PROBLEM TO SOLVE>
Extract, unchanged, each line of the listing below from its first line through the line that contains "R = math.radians", inclusive, and nothing else.
════════════════════
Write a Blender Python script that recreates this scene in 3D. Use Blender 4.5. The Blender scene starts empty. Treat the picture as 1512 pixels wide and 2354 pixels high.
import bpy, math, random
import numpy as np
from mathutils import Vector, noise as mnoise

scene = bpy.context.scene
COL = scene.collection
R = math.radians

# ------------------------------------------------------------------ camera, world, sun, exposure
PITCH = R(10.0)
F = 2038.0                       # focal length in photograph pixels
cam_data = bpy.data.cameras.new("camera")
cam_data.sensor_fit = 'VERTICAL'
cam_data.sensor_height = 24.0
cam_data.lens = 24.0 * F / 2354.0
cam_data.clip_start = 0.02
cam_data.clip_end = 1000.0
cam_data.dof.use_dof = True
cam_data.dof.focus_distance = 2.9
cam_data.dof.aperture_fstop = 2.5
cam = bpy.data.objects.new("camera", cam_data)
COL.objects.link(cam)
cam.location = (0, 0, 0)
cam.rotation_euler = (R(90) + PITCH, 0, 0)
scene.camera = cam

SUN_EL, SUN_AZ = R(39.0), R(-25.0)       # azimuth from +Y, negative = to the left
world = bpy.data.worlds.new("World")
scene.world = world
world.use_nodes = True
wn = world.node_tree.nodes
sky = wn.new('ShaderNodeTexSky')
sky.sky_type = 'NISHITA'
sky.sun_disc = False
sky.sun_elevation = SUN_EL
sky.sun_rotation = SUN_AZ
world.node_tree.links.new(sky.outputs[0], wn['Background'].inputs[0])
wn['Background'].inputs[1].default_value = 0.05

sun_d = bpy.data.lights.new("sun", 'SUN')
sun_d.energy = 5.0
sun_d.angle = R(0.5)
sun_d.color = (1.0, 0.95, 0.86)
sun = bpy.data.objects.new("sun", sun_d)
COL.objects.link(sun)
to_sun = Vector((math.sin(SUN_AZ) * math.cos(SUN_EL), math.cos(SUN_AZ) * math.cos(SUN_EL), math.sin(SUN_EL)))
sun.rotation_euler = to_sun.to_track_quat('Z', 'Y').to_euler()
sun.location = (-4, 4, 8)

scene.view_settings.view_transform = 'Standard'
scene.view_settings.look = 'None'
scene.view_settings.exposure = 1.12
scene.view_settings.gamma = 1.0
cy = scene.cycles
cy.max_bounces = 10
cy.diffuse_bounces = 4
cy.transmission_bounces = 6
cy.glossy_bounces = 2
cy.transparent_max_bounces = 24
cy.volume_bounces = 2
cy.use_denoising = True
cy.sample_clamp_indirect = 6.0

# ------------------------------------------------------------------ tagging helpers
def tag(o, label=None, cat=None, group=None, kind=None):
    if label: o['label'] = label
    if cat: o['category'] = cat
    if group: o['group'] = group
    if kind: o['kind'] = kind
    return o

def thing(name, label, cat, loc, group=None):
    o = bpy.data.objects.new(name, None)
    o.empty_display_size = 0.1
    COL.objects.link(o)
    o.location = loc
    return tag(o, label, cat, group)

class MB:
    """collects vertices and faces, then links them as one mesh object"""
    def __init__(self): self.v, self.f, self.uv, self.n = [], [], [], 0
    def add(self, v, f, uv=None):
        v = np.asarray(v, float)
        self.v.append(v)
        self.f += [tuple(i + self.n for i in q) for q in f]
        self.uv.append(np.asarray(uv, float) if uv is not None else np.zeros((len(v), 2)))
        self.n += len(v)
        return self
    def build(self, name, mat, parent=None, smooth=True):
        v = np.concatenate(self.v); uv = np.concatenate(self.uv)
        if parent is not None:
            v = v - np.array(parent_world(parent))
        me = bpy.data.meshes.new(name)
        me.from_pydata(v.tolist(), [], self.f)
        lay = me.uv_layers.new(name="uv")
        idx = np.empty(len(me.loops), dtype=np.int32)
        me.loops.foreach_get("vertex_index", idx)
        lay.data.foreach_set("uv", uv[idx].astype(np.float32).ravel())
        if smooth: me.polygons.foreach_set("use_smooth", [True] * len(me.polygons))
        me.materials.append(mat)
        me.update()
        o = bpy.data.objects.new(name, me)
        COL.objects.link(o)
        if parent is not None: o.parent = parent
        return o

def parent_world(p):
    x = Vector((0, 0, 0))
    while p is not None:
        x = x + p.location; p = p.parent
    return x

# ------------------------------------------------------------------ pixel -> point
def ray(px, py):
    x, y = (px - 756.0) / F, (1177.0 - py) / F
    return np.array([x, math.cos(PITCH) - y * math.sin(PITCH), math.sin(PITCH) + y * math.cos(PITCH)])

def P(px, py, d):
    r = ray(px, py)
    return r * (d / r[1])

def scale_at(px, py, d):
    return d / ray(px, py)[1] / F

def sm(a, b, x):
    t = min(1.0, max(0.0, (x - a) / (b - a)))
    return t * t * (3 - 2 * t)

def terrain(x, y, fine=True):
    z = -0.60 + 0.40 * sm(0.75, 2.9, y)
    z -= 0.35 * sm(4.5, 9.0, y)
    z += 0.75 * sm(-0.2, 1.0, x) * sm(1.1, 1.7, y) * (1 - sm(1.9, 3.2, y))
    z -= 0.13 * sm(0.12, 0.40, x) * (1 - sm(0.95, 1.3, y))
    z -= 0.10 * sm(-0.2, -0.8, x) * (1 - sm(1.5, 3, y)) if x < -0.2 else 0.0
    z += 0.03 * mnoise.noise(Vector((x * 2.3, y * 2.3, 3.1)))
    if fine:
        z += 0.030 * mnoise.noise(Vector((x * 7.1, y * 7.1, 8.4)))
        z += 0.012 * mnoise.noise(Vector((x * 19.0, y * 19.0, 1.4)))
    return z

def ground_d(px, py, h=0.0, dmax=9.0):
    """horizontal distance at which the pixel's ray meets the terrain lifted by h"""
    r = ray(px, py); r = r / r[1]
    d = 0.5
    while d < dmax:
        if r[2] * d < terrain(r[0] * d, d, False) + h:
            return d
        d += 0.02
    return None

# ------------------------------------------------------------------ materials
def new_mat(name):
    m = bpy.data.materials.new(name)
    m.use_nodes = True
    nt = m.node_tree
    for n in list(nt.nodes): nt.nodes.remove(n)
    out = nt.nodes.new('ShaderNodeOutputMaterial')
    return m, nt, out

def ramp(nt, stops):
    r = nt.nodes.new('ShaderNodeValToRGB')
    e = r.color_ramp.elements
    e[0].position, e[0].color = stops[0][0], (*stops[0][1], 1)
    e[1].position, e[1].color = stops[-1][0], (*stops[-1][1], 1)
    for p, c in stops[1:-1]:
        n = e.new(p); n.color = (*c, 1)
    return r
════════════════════
TASK RESULT>
Write a Blender Python script that recreates this scene in 3D. Use Blender 4.5. The Blender scene starts empty. Treat the picture as 1512 pixels wide and 2354 pixels high.
import bpy, math, random
import numpy as np
from mathutils import Vector, noise as mnoise

scene = bpy.context.scene
COL = scene.collection
R = math.radians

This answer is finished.